[START OF Task input]

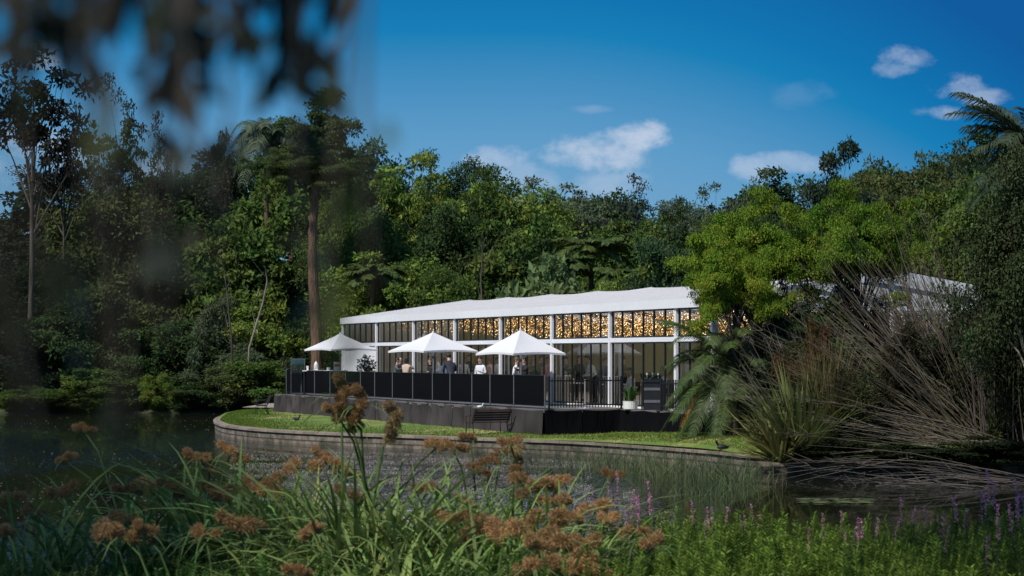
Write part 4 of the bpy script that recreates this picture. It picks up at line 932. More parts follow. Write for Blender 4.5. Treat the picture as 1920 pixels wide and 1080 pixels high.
def make_proto(kind, rgn, **k):
    arr, cs = crown_arrays(rgn, k['c'], k['r'], k['nc'], k['cr'], k['per'], k['L'], k['W'], k.get('flat', .7), k.get('shell', .55), k.get('lower', 0), k.get('rough', .35), k.get('droop', 0))
    crown = leaf_mesh('crown', *arr, k.get('mat', 'leaf')); 
    tr = trunk_mb(rgn, cs, k['c'][2] + k['r'][2], k.get('r0', .22), 0, k.get('fork', 3.5), k['c'], k.get('nl', 18), k.get('lean', 0)).mesh('trunk', k.get('bark', 'bark'), True)
    P3 = arr[0]; PROTO.setdefault(kind, []).append((crown, tr, float(np.percentile(P3[:, 2], 99.7)), float(np.percentile(P3[:, 0], 99) - np.percentile(P3[:, 0], 1))))
g = np.random.default_rng(21)
for L_, W_, fl_, pr in ((.40, .22, .42, 150), (.17, .09, .8, 520)): make_proto('broad', g, c=(0, 0, 6.2), r=(3.6, 3.4, 3.7), nc=105, cr=1.0, per=pr, L=L_, W=W_, fork=3.0, lower=.0, rough=.75, flat=fl_, bark='pale_bark')
for s in range(3): make_proto('broad', g, c=(0, 0, 6.3), r=(3.3 + .4 * s, 3.3, 3.6), nc=110, cr=1.0, per=290, L=.26, W=.15, fork=3.0, lower=.05, rough=.5)
for s in range(2): make_proto('tall', g, c=(0, 0, 6.4), r=(2.1, 2.1, 3.9), nc=60, cr=.85, per=300, L=.24, W=.13, fork=3.4, rough=.6)
for s in range(3): make_proto('sparse', g, c=(0, 0, 7.4), r=(2.4, 2.4, 2.6), nc=40, cr=.42, per=75, L=.20, W=.11, fork=5.4, r0=.10, nl=12, shell=.4, rough=.8, bark='bark', flat=.55)
for s in range(3): make_proto('shrub', g, c=(0, 0, 2.2), r=(2.4, 2.2, 2.3), nc=60, cr=.62, per=300, L=.20, W=.10, fork=.6, r0=.08, lower=-.5, rough=.6)
for s in range(2): make_proto('willowy', g, c=(0, 0, 2.6), r=(2.2, 2.2, 2.7), nc=60, cr=.55, per=330, L=.26, W=.06, fork=.8, r0=.07, lower=-.5, rough=.8, flat=1.3, bark='pale_bark', nl=30)
for s in range(2): make_proto('bright', g, c=(0, 0, 5.5), r=(3.1, 2.6, 1.45), nc=150, cr=.62, per=520, L=.115, W=.055, fork=3.6, r0=.15, lower=-.1, rough=.9, flat=.35, shell=.7, nl=26)
make_proto('bigleaf', g, c=(0, 0, 2.2), r=(3.2, 2.4, 1.9), nc=60, cr=.7, per=110, L=.38, W=.24, fork=.8, r0=.1, lower=-.2, rough=.5)
make_proto('knobbly', g, c=(0, 0, 7.6), r=(2.7, 2.2, 1.9), nc=22, cr=.75, per=420, L=.22, W=.13, fork=5.0, r0=.16, nl=22, shell=.35, rough=.7, bark='pale_bark', flat=.6)
cnt = {}
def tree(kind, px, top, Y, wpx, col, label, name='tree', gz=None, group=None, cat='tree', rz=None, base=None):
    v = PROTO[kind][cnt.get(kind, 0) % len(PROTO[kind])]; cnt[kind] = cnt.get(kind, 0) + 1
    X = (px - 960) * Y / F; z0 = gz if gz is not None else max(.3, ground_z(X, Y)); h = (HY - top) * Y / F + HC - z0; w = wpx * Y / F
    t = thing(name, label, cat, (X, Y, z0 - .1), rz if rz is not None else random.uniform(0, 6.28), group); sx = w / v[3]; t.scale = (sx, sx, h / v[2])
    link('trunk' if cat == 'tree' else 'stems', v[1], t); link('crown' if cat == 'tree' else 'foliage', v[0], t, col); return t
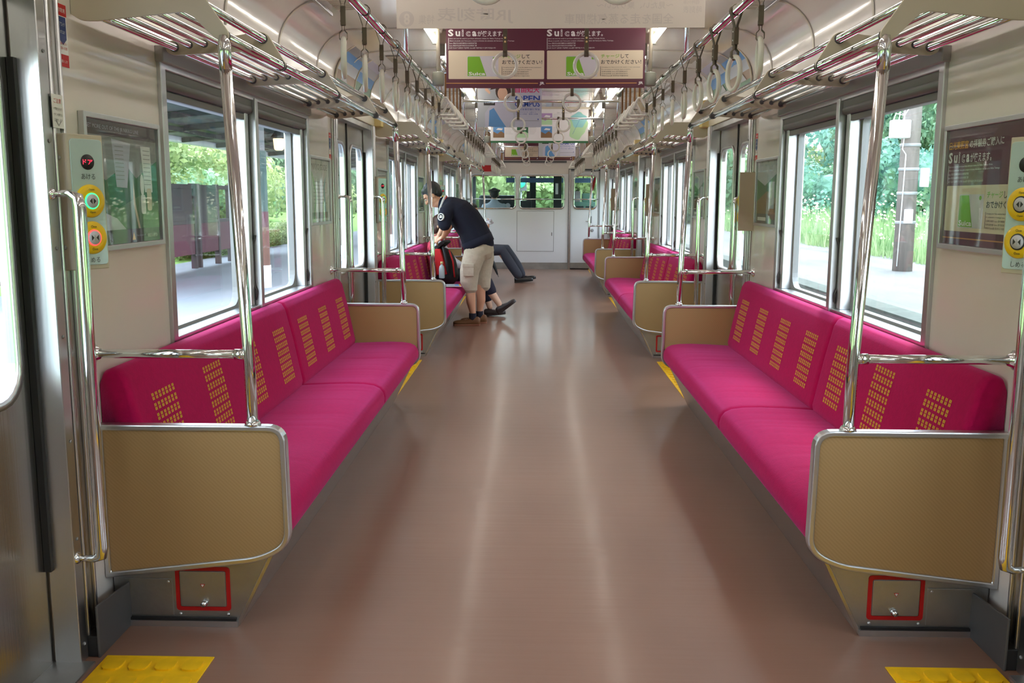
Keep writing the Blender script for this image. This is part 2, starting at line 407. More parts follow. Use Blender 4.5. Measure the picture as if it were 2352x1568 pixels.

[END OF Task input]

**What is being asked**
Scan the listing above and copy all lines containing the word "More".

**Result below**
Write part 4 of the bpy script that recreates this picture. It picks up at line 932. More parts follow. Write for Blender 4.5. Treat the picture as 1920 pixels wide and 1080 pixels high.
Keep writing the Blender script for this image. This is part 2, starting at line 407. More parts follow. Use Blender 4.5. Measure the picture as if it were 2352x1568 pixels.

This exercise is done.